Il est possible de relever ce plafond avec l’accord du Congrès. Depuis 1960, il a même a été relevé 78 fois, le plus récemment en 2021 à 31 400 milliards de dollars. Mais relever le plafond maximal de la dette, souvent une procédure de routine, peut parfois faire l’objet d’une bataille politique.

C’est le cas cette année, avec la chambre des Représentants à majorité républicaine. Si la Maison-Blanche martèle que le relèvement du plafond de la dette doit être voté sans conditions ni négociations, l’opposition refuse de le voter tant que Joe Biden n’accepte pas d’importantes coupes budgétaires.

• Que va-t-il se passer si le blocage persiste ?

Dès janvier, la Secrétaire d’État au Trésor Janet Yellen alertait : « Un défaut de paiement causerait des dommages irréparables pour l’économie américaine, la vie quotidienne de tous les Américains, et la situation financière globale. » Plus récemment, elle insistait : « Nous entrerons en récession et ce sera catastrophique. » Il est toutefois difficile de dire précisément ce qu’il pourrait se passer car une telle situation serait inédite.

Les experts interrogés dans les médias américains craignent un impact sur la note de la dette publique américaine donnée par les sociétés de notation financière ou encore la baisse de confiance des ménages, comme ce fut le cas en 2011. Sous la présidence Obama, un bras de fer similaire à celui d’aujourd’hui avait en effet failli aboutir au défaut de paiement. Un accord avait été trouvé deux jours avant la date limite, mais l’incertitude avait déjà eu des conséquences.

Selon le centre de réflexion Council on Foreign Relations (CFR), des économistes de Golmans Sachs ont calculé qu’un dixième de l’économie serait mis à l’arrêt en cas de défaut de paiement.

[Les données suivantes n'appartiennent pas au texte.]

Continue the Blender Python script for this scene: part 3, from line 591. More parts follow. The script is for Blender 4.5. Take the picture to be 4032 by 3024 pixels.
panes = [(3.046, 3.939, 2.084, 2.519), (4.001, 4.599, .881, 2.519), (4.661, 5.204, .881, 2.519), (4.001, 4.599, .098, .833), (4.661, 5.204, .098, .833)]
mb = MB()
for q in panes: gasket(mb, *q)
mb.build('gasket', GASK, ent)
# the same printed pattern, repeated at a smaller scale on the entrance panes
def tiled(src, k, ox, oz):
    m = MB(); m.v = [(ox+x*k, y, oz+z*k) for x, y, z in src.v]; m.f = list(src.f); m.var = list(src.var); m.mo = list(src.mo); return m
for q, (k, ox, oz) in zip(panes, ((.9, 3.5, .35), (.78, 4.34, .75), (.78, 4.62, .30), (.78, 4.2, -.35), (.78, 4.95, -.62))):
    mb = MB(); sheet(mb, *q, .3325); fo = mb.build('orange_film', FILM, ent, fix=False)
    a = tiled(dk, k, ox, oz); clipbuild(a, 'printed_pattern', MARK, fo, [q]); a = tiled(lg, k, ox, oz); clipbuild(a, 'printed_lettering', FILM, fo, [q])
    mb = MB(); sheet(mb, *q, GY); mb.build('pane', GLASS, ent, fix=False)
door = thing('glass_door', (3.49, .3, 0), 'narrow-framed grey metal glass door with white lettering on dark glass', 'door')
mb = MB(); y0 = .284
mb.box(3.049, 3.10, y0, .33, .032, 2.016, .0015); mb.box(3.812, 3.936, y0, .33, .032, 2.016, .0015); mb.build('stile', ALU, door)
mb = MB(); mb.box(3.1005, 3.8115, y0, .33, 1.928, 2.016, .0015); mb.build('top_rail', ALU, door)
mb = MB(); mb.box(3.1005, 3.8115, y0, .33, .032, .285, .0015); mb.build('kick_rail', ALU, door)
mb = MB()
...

Le think tank Third Way craint pour sa part une hausse des taux d’intérêt et estime que trois millions d’emplois seraient en danger.

• Et au niveau international ?

« Il y aurait de très graves répercussions non seulement pour les États-Unis mais aussi pour l’économie mondiale en cas de défaut de paiement de la dette américaine », a prévenu la directrice de la communication du FMI Julie Kozack mi-mai, quelques jours après un avertissement similaire de Janet Yellen.

Pourquoi ? Le CFR explique que la capacité de solvabilité des États-Unis a boosté les demandes du dollar, contribué à sa valeur sur le marché et sa place de première monnaie de réserve mondiale. Dès lors, chaque coup porté à l’économie américaine peut pousser les investisseurs à vendre leurs bons ou obligations du Trésor, affaiblissant non seulement le dollar mais toute l’économie mondiale qui repose sur cette monnaie.

• Existe-t-il des solutions alternatives ?

Si un accord n’est pas trouvé rapidement, le Congrès peut suspendre le plafond de la dette. Cette solution est seulement temporaire et signifie que les nouvelles négociations devront de nouveau avoir lieu plus tard, mais elle a été utilisée à sept reprises depuis 2013.

Plus radical, des économistes proposent de supprimer le plafond de la dette. « Je pense qu’il est très destructeur de mettre le président et moi-même, en tant que secrétaire au Trésor, dans une position où nous serions incapables de payer les factures qui sont les conséquences de décisions passées », avait notamment estimé Janet Yellen en 2021, plébiscitant cette option.

De son côté, Joe Biden a récemment évoqué l’idée d’avoir recours au 14e amendement de la Constitution qui stipule que « la validité de la dette publique des États-Unis, autorisée par la loi, ne doit pas être remise en question ». Traduction : faire abstraction du Congrès et continuer à émettre des obligations. Cet outil politique controversé pourrait en revanche plonger les États-Unis dans une autre crise, constitutionnelle cette fois.